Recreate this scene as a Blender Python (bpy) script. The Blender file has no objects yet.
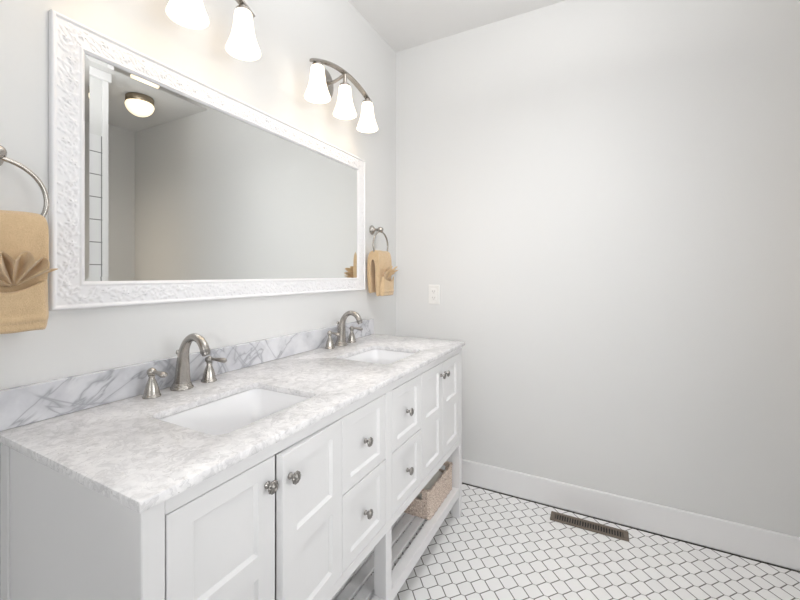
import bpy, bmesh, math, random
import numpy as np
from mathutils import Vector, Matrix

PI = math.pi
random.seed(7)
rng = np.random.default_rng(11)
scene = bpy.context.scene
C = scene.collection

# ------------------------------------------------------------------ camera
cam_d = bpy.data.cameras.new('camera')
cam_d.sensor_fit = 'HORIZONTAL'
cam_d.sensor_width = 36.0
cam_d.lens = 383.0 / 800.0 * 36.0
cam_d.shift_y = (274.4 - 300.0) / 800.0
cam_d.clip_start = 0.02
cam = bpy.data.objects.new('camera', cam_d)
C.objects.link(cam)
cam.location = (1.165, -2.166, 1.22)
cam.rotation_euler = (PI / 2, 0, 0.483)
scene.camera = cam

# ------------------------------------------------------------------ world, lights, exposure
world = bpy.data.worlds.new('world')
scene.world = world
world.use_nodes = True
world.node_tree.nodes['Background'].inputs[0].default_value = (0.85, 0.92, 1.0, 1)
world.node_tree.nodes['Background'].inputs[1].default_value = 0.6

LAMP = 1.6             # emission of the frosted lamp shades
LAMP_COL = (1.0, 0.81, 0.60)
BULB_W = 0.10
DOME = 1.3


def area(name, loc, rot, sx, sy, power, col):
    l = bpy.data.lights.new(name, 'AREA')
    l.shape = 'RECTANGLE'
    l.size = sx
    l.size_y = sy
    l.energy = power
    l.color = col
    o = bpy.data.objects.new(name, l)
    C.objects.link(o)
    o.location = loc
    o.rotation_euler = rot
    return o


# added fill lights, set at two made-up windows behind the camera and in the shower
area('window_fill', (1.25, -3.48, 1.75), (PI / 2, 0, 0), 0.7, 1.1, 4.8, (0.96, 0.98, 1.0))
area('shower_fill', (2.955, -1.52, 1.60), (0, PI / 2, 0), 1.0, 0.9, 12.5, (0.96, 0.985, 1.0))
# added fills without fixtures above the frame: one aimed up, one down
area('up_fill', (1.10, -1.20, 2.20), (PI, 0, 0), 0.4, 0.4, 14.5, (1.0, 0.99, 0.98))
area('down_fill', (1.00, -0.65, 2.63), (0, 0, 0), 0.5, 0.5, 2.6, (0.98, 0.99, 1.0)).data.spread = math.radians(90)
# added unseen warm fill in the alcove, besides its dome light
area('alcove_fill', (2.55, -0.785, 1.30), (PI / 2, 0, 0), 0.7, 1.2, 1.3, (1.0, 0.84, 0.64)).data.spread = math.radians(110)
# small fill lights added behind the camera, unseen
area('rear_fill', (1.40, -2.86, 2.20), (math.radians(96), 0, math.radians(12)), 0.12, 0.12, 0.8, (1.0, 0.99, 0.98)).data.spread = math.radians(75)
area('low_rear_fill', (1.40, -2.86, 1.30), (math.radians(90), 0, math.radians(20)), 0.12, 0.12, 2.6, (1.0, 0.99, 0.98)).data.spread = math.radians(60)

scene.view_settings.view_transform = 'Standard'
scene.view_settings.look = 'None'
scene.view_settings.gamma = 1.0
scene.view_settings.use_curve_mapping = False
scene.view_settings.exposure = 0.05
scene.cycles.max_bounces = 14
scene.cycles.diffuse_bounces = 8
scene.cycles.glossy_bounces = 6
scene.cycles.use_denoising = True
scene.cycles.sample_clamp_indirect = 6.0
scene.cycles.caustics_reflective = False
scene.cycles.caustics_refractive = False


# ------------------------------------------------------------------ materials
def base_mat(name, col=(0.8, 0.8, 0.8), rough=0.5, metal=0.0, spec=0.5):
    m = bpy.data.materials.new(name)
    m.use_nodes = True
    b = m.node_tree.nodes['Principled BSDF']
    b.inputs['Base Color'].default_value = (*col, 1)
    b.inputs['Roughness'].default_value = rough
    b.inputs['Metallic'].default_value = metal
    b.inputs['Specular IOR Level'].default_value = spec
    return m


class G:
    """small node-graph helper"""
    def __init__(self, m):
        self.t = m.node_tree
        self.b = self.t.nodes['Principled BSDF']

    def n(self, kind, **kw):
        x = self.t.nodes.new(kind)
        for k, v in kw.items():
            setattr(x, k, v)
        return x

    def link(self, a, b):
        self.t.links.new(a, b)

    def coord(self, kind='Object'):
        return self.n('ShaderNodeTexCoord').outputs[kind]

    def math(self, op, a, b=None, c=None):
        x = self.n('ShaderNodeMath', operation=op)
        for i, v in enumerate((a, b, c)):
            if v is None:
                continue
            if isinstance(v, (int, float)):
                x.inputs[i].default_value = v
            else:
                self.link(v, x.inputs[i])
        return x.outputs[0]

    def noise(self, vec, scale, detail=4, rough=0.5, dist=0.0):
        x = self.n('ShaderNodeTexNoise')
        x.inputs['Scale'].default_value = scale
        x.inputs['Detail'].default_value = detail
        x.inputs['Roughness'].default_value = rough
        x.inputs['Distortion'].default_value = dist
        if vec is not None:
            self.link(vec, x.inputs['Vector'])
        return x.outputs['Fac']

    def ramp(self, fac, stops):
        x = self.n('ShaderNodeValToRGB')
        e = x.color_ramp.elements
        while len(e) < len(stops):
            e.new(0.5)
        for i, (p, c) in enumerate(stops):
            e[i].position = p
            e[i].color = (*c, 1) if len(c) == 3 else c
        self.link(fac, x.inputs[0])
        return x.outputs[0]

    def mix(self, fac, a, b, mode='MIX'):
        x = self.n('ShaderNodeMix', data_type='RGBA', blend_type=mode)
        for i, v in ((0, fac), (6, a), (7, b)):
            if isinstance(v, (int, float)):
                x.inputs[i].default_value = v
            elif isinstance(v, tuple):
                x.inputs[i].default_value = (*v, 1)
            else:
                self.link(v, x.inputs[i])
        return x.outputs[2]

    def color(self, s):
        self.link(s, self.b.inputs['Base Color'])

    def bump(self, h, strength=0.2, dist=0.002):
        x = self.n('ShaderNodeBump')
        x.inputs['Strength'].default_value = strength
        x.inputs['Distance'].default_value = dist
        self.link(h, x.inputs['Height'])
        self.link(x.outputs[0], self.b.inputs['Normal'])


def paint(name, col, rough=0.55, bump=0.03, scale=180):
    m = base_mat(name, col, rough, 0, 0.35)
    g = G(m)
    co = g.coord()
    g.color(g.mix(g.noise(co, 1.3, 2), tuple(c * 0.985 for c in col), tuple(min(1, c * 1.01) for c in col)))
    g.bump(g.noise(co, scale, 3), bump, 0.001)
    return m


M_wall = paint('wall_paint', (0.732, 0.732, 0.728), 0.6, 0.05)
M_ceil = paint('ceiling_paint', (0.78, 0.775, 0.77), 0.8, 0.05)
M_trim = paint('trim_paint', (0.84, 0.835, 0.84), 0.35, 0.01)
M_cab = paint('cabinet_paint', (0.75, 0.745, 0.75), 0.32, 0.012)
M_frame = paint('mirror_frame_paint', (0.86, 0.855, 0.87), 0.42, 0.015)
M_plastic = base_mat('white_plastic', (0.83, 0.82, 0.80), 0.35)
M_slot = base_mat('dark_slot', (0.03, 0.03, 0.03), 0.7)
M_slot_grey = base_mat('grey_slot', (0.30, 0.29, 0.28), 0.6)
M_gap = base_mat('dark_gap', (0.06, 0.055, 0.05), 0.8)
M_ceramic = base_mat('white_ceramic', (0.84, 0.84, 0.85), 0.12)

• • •

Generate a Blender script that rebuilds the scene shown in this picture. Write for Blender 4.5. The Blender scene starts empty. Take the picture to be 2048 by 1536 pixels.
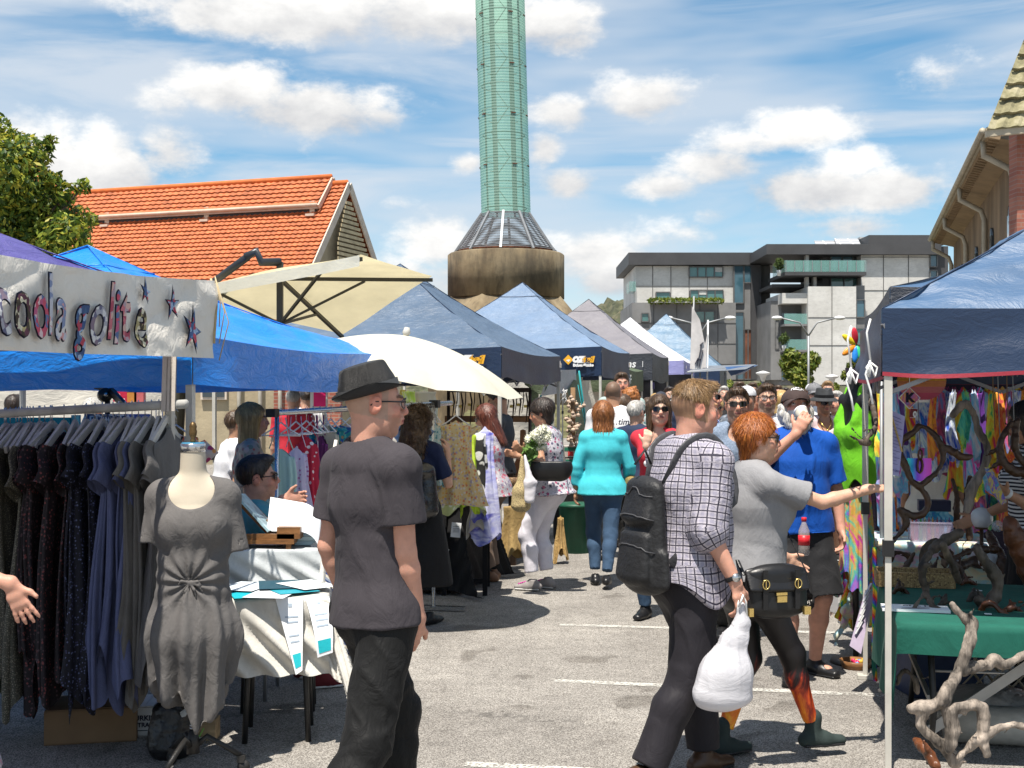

• • •

STATED GOAL
What's needed is an exact copy of the records above from the line containing "Recreate this scene" down to the line containing "C = scene.collection", both included, without any pictures.

SOLUTION TO THIS PROBLEM
Recreate this scene as a Blender Python (bpy) script. The Blender file has no objects yet.
import bpy, bmesh, math, random
import numpy as np
from mathutils import Vector, Matrix

PI = math.pi
random.seed(7)
rng = np.random.default_rng(11)
scene = bpy.context.scene
C = scene.collection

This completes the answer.